- AIM: Return every line below in which "Python" appears.

- DATA TO PROCESS:
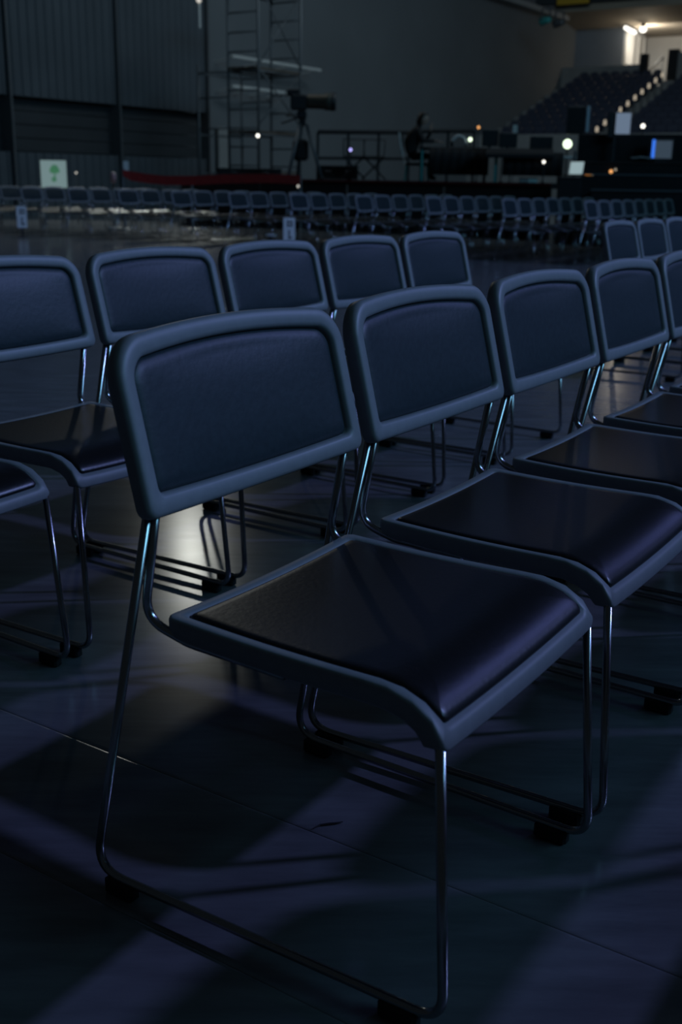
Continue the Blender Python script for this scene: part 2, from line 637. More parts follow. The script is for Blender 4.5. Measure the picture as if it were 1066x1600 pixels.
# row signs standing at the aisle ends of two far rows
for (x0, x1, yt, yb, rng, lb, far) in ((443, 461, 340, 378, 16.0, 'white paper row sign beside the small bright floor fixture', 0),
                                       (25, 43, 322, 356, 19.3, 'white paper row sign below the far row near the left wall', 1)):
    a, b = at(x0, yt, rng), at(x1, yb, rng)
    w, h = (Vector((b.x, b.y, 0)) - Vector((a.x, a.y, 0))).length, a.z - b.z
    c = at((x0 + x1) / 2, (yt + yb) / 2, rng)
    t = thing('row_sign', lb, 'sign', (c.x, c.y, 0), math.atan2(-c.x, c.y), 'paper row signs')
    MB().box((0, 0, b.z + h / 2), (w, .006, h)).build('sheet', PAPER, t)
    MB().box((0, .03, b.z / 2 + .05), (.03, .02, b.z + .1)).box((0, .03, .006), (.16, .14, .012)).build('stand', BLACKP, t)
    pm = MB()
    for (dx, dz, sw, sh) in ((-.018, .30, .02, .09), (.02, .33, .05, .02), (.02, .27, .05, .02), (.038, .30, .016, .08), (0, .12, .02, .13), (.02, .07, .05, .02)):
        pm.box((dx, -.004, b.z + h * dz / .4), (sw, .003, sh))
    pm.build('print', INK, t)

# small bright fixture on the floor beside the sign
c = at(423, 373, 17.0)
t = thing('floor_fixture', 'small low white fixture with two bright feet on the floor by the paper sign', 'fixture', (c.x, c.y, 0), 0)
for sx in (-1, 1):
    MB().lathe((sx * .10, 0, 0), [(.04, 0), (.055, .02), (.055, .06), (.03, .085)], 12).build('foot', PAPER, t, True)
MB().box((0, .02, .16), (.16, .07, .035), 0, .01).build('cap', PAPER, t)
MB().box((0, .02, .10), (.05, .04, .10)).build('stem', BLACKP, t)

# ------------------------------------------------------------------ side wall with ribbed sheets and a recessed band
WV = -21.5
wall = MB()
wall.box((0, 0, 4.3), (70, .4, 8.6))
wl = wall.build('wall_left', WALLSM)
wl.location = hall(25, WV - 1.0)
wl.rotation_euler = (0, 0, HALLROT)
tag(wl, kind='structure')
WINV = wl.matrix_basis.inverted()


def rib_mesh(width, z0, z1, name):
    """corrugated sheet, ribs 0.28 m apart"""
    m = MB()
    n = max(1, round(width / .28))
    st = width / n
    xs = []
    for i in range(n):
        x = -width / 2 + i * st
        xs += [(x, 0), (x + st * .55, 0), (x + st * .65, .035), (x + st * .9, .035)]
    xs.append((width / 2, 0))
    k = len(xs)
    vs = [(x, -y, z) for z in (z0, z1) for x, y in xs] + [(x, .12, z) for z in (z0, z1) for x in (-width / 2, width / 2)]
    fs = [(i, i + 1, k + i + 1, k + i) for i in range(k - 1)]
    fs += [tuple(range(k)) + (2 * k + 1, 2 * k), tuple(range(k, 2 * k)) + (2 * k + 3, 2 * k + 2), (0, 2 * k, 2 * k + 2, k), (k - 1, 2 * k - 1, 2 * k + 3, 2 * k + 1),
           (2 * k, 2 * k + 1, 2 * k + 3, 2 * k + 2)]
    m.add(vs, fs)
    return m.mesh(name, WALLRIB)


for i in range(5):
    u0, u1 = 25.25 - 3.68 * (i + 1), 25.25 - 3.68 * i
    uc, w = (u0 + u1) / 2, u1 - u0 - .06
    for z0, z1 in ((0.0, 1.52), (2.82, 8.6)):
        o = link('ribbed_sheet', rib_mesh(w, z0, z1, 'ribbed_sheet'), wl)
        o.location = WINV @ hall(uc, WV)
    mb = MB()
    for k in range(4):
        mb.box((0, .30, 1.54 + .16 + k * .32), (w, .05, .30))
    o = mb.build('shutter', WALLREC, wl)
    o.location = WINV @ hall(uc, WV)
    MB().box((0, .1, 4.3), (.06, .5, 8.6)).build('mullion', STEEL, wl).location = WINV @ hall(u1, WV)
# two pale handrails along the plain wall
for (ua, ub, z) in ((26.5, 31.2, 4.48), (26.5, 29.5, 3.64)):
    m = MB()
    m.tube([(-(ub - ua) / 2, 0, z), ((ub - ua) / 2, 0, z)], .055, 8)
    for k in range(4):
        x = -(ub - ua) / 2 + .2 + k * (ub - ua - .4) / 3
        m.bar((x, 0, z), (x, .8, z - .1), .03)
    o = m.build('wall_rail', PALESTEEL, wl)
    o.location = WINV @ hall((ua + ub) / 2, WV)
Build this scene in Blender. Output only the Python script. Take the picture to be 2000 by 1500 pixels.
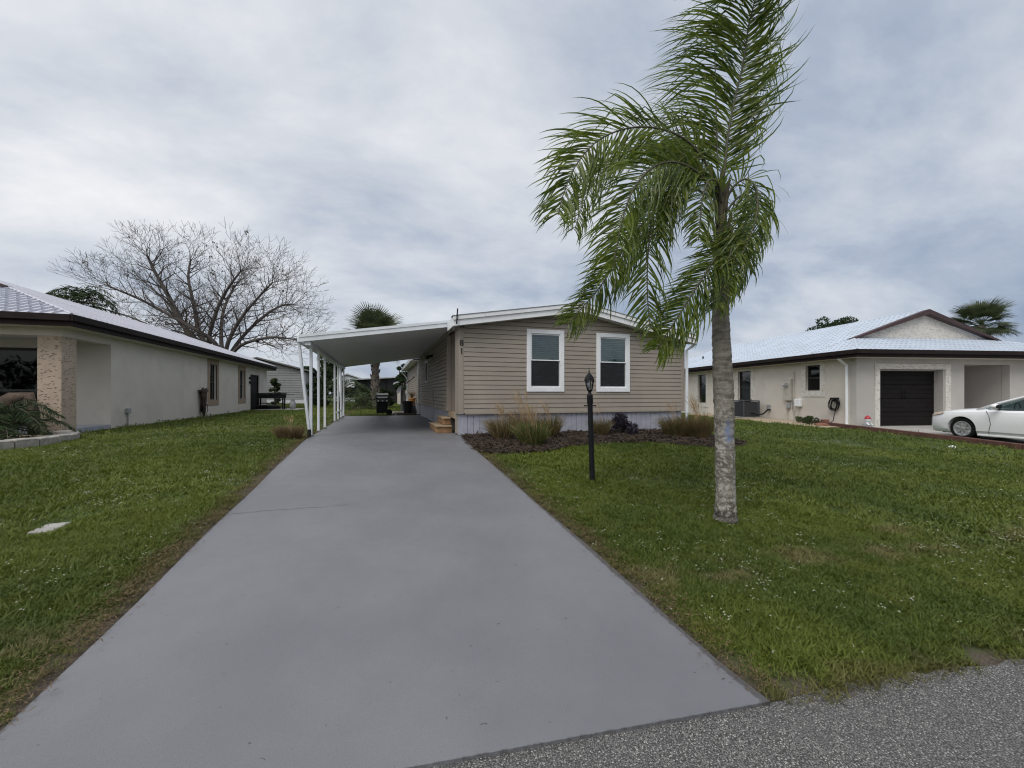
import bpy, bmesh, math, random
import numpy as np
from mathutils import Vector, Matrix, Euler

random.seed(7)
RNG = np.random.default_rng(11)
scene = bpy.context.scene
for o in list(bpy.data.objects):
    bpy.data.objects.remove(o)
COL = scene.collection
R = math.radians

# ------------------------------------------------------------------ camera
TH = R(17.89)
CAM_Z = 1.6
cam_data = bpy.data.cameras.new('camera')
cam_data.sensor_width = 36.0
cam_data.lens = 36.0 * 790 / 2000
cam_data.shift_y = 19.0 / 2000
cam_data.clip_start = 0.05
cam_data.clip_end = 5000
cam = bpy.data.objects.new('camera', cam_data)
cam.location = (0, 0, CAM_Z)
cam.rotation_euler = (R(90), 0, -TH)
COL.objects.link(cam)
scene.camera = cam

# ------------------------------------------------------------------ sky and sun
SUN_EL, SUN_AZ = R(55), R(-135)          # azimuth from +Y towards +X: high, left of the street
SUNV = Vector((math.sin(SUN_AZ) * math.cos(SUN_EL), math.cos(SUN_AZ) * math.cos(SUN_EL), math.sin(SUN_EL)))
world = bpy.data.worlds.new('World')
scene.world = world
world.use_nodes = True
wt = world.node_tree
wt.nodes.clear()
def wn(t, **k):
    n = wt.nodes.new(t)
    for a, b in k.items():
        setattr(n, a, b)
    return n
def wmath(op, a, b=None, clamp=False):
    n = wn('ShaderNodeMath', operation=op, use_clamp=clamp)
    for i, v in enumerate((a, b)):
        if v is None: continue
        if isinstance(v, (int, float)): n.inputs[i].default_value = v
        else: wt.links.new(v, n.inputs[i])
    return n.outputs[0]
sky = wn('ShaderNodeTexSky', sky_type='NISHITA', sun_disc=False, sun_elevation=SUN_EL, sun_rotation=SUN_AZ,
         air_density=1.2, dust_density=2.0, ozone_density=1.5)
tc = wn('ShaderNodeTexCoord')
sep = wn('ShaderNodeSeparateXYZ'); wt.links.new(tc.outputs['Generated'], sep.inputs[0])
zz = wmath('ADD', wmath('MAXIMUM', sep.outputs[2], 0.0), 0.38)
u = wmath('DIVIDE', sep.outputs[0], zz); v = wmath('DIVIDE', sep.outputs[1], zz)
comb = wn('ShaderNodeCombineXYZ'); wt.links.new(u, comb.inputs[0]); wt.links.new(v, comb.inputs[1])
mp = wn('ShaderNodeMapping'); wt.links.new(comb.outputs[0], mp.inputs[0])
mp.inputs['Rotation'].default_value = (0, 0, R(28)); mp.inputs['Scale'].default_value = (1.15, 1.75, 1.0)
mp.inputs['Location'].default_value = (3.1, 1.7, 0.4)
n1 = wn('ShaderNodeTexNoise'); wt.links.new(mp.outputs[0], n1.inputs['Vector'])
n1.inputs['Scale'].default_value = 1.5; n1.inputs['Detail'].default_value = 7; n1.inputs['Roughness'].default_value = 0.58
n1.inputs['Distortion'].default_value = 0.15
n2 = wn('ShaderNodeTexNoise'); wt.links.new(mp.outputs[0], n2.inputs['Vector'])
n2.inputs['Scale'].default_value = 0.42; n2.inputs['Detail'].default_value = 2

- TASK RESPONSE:
Continue the Blender Python script for this scene: part 2, from line 637. More parts follow. The script is for Blender 4.5. Measure the picture as if it were 1066x1600 pixels.
Build this scene in Blender. Output only the Python script. Take the picture to be 2000 by 1500 pixels.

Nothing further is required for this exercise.